The systems were connected through a combined U.S.-U.K. tactical data architecture and tested against a live opposing force. The Army said the goal was to assess how soldiers can operate against low-cost drones that are increasingly shaping modern battlefields.
Project Flytrap has developed through several stages over the past year. Iterations 2.0 through 4.0, conducted in Germany and Poland between May and August 2025, examined which counter-UAS systems were best suited to different command levels and helped standardise initial tactics for small-unit drone defence.
Flytrap 4.5, held at Putlos, Germany, in November 2025, tested newer industry technologies and improved individual operator skills. Flytrap 5.0 is the first version to integrate those capabilities at squadron scale.
“We are transforming to enable offensive maneuver in a drone and electronic-warfare saturated environment, and Flytrap is essential to making that happen,” said Gen. Christopher Donahue, commander of U.S. Army Europe and Africa.
“This effort is about getting technology into the hands of Soldiers, in the field, to figure out what works and what doesn’t. Then we share those lessons across the Army and the Joint Force, and with our Allies,” Donahue added.

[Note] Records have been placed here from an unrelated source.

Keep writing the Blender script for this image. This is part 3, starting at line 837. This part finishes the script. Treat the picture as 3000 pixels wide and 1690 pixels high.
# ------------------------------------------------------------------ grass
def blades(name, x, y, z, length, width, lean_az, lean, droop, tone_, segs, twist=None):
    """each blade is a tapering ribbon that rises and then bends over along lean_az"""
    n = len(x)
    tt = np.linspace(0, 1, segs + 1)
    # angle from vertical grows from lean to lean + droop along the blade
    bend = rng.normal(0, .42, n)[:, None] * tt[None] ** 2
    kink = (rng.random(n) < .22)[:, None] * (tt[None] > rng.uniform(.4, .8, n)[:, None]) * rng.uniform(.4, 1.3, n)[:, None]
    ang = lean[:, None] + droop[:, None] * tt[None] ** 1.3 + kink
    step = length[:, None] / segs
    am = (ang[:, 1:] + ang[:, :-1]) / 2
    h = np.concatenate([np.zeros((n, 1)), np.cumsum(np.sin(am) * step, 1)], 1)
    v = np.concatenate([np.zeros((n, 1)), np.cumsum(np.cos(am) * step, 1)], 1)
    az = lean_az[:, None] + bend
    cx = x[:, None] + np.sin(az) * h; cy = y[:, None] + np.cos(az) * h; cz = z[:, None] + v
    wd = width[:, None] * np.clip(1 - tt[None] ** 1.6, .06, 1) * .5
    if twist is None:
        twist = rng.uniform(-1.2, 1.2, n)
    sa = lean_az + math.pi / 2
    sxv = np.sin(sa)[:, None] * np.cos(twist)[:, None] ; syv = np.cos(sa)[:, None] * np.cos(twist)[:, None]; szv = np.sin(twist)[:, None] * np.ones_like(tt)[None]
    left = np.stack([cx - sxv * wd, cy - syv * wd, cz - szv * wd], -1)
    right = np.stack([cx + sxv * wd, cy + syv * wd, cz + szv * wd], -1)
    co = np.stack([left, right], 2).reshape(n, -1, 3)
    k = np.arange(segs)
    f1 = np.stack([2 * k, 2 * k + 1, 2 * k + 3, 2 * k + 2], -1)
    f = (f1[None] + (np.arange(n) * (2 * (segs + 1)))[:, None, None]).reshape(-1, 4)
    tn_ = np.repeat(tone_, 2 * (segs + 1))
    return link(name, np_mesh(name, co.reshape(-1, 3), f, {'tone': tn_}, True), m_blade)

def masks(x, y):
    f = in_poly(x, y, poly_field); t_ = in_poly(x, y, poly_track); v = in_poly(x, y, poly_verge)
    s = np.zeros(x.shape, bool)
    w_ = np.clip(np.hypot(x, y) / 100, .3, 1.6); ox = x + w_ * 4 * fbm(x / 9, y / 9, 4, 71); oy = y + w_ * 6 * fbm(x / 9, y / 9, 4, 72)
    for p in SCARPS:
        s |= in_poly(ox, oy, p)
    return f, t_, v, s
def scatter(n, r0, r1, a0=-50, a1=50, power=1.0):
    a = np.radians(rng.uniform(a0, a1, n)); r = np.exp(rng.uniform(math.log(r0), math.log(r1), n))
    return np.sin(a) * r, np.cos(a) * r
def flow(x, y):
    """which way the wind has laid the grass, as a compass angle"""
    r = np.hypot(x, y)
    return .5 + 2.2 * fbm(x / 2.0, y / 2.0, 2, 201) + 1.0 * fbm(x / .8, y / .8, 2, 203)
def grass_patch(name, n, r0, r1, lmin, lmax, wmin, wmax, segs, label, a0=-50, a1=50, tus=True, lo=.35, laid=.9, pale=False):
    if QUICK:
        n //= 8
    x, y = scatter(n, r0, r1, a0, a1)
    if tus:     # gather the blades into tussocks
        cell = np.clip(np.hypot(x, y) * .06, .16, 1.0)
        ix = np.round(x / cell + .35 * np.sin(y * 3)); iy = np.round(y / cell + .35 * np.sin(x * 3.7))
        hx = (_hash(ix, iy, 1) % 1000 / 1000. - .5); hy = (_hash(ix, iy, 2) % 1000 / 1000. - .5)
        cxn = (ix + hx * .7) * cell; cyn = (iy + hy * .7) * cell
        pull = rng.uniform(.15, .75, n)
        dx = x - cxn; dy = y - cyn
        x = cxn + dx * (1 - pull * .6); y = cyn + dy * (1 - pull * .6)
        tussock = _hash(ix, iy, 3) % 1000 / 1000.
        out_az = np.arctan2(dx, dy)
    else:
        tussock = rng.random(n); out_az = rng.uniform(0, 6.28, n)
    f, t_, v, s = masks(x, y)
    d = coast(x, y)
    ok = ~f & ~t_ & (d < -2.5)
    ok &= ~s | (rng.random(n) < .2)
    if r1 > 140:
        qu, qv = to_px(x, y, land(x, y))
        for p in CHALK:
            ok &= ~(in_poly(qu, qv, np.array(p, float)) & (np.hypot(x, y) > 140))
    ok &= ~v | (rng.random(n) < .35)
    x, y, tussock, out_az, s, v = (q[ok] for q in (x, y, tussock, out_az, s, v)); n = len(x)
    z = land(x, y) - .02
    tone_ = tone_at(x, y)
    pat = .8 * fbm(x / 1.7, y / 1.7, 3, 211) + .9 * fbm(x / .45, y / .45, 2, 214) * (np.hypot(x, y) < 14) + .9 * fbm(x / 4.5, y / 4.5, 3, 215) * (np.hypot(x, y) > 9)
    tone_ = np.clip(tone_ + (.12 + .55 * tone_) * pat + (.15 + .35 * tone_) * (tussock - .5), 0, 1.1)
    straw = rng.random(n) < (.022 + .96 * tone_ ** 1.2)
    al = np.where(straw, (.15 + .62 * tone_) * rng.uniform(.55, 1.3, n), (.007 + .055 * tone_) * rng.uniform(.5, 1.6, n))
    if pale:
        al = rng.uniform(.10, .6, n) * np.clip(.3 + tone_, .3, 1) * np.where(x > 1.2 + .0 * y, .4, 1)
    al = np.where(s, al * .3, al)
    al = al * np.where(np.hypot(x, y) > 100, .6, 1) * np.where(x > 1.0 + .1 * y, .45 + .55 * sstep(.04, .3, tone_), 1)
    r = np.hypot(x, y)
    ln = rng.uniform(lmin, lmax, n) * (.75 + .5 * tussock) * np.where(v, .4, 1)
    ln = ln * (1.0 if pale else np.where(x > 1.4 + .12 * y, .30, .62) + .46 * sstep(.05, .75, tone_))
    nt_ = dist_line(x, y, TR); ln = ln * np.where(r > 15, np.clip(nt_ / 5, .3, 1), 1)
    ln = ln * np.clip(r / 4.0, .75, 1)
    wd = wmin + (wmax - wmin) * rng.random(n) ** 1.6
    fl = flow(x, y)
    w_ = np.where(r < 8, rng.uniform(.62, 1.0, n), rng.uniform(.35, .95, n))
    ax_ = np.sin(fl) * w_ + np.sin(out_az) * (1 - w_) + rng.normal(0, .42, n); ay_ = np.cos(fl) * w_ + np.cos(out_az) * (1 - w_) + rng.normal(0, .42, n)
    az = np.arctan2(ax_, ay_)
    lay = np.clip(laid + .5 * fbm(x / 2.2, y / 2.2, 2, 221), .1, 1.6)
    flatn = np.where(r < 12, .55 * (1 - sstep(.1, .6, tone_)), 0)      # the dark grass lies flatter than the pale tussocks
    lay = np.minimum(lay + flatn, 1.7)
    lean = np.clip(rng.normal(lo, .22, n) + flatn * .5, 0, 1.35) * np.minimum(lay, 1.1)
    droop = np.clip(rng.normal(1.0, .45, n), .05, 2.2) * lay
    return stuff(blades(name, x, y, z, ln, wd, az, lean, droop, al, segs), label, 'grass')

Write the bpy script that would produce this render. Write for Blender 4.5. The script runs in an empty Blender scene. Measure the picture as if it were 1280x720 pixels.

Flytrap 5.0 is part of the Eastern Flank Deterrence Initiative, NATO’s land-domain warfighting concept. The initiative links digital architecture and operating systems across nations to improve detection, decision-making and strike coordination at speed and scale.
The Army said the approach includes using artificial intelligence to process data faster and connect units with effects more efficiently. It also focuses on reducing the cost of defeating drones by incorporating cheaper attritable systems.
“Success in Flytrap 5.0 is a little different than other exercises — in some ways failure is still success,” said Maj. Jared Whitaker, the V Corps technical integration and assessment lead for Project Flytrap.
“The industry who creates these systems can get immediate feedback, make hardware and technical changes rapidly — so that when those systems are fielded to Soldiers, they’ve already got a look by Soldiers and will perform significantly better than in the past,” Whitaker added.
The next stage, Project Flytrap 6.0, will expand the effort to the brigade level. V Corps said that phase will involve a larger number of platforms, soldiers and decisions, and is expected to help fully validate the counter-drone capability.